BEGIN Record set

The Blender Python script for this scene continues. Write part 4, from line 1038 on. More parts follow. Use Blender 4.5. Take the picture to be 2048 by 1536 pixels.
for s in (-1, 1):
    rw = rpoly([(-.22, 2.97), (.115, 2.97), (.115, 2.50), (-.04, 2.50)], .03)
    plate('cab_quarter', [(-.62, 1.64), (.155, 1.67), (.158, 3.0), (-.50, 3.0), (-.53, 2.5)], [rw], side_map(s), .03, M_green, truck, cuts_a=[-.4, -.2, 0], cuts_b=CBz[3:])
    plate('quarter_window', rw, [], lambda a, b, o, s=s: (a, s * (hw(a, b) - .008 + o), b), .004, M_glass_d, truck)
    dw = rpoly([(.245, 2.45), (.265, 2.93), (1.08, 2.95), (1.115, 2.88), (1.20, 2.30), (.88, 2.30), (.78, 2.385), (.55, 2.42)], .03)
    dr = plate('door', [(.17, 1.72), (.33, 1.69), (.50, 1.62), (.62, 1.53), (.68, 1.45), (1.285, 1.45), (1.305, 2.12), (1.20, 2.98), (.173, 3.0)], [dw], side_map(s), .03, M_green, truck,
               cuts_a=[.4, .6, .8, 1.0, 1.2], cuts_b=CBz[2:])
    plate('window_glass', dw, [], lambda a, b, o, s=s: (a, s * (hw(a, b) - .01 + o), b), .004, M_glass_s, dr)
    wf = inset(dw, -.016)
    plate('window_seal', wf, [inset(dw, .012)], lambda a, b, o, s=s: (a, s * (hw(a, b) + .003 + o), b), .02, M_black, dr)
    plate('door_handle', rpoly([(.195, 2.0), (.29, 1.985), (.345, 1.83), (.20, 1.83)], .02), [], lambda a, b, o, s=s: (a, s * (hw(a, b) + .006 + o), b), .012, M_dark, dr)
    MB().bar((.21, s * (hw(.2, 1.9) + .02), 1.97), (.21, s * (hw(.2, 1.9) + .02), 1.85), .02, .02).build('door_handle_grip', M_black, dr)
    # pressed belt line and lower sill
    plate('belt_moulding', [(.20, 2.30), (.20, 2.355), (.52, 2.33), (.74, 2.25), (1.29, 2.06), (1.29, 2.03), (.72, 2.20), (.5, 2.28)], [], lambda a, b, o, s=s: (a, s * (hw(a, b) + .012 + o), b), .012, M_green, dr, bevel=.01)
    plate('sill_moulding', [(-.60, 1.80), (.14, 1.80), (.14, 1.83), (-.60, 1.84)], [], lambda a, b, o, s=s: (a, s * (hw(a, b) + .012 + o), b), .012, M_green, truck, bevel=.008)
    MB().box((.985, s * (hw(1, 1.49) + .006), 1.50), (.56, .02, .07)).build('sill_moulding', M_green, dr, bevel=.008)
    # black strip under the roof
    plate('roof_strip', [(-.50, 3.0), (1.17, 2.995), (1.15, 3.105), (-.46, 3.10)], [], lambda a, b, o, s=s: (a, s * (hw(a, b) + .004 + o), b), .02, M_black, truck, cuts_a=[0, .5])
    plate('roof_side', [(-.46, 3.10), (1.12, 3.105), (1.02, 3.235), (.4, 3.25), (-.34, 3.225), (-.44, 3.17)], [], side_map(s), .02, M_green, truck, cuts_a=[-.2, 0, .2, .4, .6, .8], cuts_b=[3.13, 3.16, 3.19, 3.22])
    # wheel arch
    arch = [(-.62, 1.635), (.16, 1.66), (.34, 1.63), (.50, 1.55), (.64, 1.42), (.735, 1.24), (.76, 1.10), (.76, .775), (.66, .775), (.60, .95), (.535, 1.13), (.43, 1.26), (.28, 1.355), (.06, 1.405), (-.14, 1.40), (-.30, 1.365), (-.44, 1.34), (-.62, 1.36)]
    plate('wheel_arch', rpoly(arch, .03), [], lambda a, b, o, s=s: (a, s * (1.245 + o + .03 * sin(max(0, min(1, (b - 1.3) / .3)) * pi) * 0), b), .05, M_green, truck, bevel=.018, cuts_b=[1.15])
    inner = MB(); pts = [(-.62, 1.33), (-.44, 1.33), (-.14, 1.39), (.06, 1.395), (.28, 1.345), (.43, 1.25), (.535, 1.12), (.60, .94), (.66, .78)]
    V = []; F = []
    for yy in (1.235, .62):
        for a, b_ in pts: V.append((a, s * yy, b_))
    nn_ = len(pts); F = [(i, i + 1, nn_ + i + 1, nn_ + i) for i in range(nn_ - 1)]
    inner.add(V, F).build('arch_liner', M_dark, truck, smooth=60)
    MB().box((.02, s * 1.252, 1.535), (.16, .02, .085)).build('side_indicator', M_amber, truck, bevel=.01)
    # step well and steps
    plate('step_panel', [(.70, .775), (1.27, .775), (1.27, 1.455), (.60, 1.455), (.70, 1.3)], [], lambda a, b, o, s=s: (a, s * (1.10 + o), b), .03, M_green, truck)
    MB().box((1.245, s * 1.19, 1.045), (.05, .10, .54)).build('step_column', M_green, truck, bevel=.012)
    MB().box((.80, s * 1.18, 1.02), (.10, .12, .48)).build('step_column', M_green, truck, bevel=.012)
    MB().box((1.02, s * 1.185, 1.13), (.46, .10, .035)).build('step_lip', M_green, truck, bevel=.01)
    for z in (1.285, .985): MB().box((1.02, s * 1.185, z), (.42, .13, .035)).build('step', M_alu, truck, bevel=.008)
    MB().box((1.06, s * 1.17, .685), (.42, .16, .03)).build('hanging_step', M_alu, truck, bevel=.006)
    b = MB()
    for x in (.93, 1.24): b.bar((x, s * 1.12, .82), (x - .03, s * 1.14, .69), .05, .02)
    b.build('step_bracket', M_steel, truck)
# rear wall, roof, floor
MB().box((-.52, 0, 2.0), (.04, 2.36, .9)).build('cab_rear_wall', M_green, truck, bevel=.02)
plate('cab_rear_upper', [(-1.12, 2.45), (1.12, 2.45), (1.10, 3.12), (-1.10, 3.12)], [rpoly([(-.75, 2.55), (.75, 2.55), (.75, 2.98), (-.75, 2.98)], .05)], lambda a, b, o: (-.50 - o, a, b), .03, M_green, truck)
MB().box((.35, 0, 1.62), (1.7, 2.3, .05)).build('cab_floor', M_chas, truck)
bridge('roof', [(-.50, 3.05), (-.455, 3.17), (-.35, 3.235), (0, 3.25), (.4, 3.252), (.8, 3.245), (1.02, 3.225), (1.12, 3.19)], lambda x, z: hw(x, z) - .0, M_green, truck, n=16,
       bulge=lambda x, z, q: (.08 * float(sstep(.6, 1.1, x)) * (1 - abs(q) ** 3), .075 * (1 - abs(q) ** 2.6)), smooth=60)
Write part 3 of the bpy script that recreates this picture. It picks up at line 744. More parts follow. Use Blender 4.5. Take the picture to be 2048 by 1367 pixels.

END Record set

Quote the whole listing above, leaving nothing out.

The Blender Python script for this scene continues. Write part 4, from line 1038 on. More parts follow. Use Blender 4.5. Take the picture to be 2048 by 1536 pixels.
for s in (-1, 1):
    rw = rpoly([(-.22, 2.97), (.115, 2.97), (.115, 2.50), (-.04, 2.50)], .03)
    plate('cab_quarter', [(-.62, 1.64), (.155, 1.67), (.158, 3.0), (-.50, 3.0), (-.53, 2.5)], [rw], side_map(s), .03, M_green, truck, cuts_a=[-.4, -.2, 0], cuts_b=CBz[3:])
    plate('quarter_window', rw, [], lambda a, b, o, s=s: (a, s * (hw(a, b) - .008 + o), b), .004, M_glass_d, truck)
    dw = rpoly([(.245, 2.45), (.265, 2.93), (1.08, 2.95), (1.115, 2.88), (1.20, 2.30), (.88, 2.30), (.78, 2.385), (.55, 2.42)], .03)
    dr = plate('door', [(.17, 1.72), (.33, 1.69), (.50, 1.62), (.62, 1.53), (.68, 1.45), (1.285, 1.45), (1.305, 2.12), (1.20, 2.98), (.173, 3.0)], [dw], side_map(s), .03, M_green, truck,
               cuts_a=[.4, .6, .8, 1.0, 1.2], cuts_b=CBz[2:])
    plate('window_glass', dw, [], lambda a, b, o, s=s: (a, s * (hw(a, b) - .01 + o), b), .004, M_glass_s, dr)
    wf = inset(dw, -.016)
    plate('window_seal', wf, [inset(dw, .012)], lambda a, b, o, s=s: (a, s * (hw(a, b) + .003 + o), b), .02, M_black, dr)
    plate('door_handle', rpoly([(.195, 2.0), (.29, 1.985), (.345, 1.83), (.20, 1.83)], .02), [], lambda a, b, o, s=s: (a, s * (hw(a, b) + .006 + o), b), .012, M_dark, dr)
    MB().bar((.21, s * (hw(.2, 1.9) + .02), 1.97), (.21, s * (hw(.2, 1.9) + .02), 1.85), .02, .02).build('door_handle_grip', M_black, dr)
    # pressed belt line and lower sill
    plate('belt_moulding', [(.20, 2.30), (.20, 2.355), (.52, 2.33), (.74, 2.25), (1.29, 2.06), (1.29, 2.03), (.72, 2.20), (.5, 2.28)], [], lambda a, b, o, s=s: (a, s * (hw(a, b) + .012 + o), b), .012, M_green, dr, bevel=.01)
    plate('sill_moulding', [(-.60, 1.80), (.14, 1.80), (.14, 1.83), (-.60, 1.84)], [], lambda a, b, o, s=s: (a, s * (hw(a, b) + .012 + o), b), .012, M_green, truck, bevel=.008)
    MB().box((.985, s * (hw(1, 1.49) + .006), 1.50), (.56, .02, .07)).build('sill_moulding', M_green, dr, bevel=.008)
    # black strip under the roof
    plate('roof_strip', [(-.50, 3.0), (1.17, 2.995), (1.15, 3.105), (-.46, 3.10)], [], lambda a, b, o, s=s: (a, s * (hw(a, b) + .004 + o), b), .02, M_black, truck, cuts_a=[0, .5])
    plate('roof_side', [(-.46, 3.10), (1.12, 3.105), (1.02, 3.235), (.4, 3.25), (-.34, 3.225), (-.44, 3.17)], [], side_map(s), .02, M_green, truck, cuts_a=[-.2, 0, .2, .4, .6, .8], cuts_b=[3.13, 3.16, 3.19, 3.22])
    # wheel arch
    arch = [(-.62, 1.635), (.16, 1.66), (.34, 1.63), (.50, 1.55), (.64, 1.42), (.735, 1.24), (.76, 1.10), (.76, .775), (.66, .775), (.60, .95), (.535, 1.13), (.43, 1.26), (.28, 1.355), (.06, 1.405), (-.14, 1.40), (-.30, 1.365), (-.44, 1.34), (-.62, 1.36)]
    plate('wheel_arch', rpoly(arch, .03), [], lambda a, b, o, s=s: (a, s * (1.245 + o + .03 * sin(max(0, min(1, (b - 1.3) / .3)) * pi) * 0), b), .05, M_green, truck, bevel=.018, cuts_b=[1.15])
    inner = MB(); pts = [(-.62, 1.33), (-.44, 1.33), (-.14, 1.39), (.06, 1.395), (.28, 1.345), (.43, 1.25), (.535, 1.12), (.60, .94), (.66, .78)]
    V = []; F = []
    for yy in (1.235, .62):
        for a, b_ in pts: V.append((a, s * yy, b_))
    nn_ = len(pts); F = [(i, i + 1, nn_ + i + 1, nn_ + i) for i in range(nn_ - 1)]
    inner.add(V, F).build('arch_liner', M_dark, truck, smooth=60)
    MB().box((.02, s * 1.252, 1.535), (.16, .02, .085)).build('side_indicator', M_amber, truck, bevel=.01)
    # step well and steps
    plate('step_panel', [(.70, .775), (1.27, .775), (1.27, 1.455), (.60, 1.455), (.70, 1.3)], [], lambda a, b, o, s=s: (a, s * (1.10 + o), b), .03, M_green, truck)
    MB().box((1.245, s * 1.19, 1.045), (.05, .10, .54)).build('step_column', M_green, truck, bevel=.012)
    MB().box((.80, s * 1.18, 1.02), (.10, .12, .48)).build('step_column', M_green, truck, bevel=.012)
    MB().box((1.02, s * 1.185, 1.13), (.46, .10, .035)).build('step_lip', M_green, truck, bevel=.01)
    for z in (1.285, .985): MB().box((1.02, s * 1.185, z), (.42, .13, .035)).build('step', M_alu, truck, bevel=.008)
    MB().box((1.06, s * 1.17, .685), (.42, .16, .03)).build('hanging_step', M_alu, truck, bevel=.006)
    b = MB()
    for x in (.93, 1.24): b.bar((x, s * 1.12, .82), (x - .03, s * 1.14, .69), .05, .02)
    b.build('step_bracket', M_steel, truck)
# rear wall, roof, floor
MB().box((-.52, 0, 2.0), (.04, 2.36, .9)).build('cab_rear_wall', M_green, truck, bevel=.02)
plate('cab_rear_upper', [(-1.12, 2.45), (1.12, 2.45), (1.10, 3.12), (-1.10, 3.12)], [rpoly([(-.75, 2.55), (.75, 2.55), (.75, 2.98), (-.75, 2.98)], .05)], lambda a, b, o: (-.50 - o, a, b), .03, M_green, truck)
MB().box((.35, 0, 1.62), (1.7, 2.3, .05)).build('cab_floor', M_chas, truck)
bridge('roof', [(-.50, 3.05), (-.455, 3.17), (-.35, 3.235), (0, 3.25), (.4, 3.252), (.8, 3.245), (1.02, 3.225), (1.12, 3.19)], lambda x, z: hw(x, z) - .0, M_green, truck, n=16,
       bulge=lambda x, z, q: (.08 * float(sstep(.6, 1.1, x)) * (1 - abs(q) ** 3), .075 * (1 - abs(q) ** 2.6)), smooth=60)
Write part 3 of the bpy script that recreates this picture. It picks up at line 744. More parts follow. Use Blender 4.5. Take the picture to be 2048 by 1367 pixels.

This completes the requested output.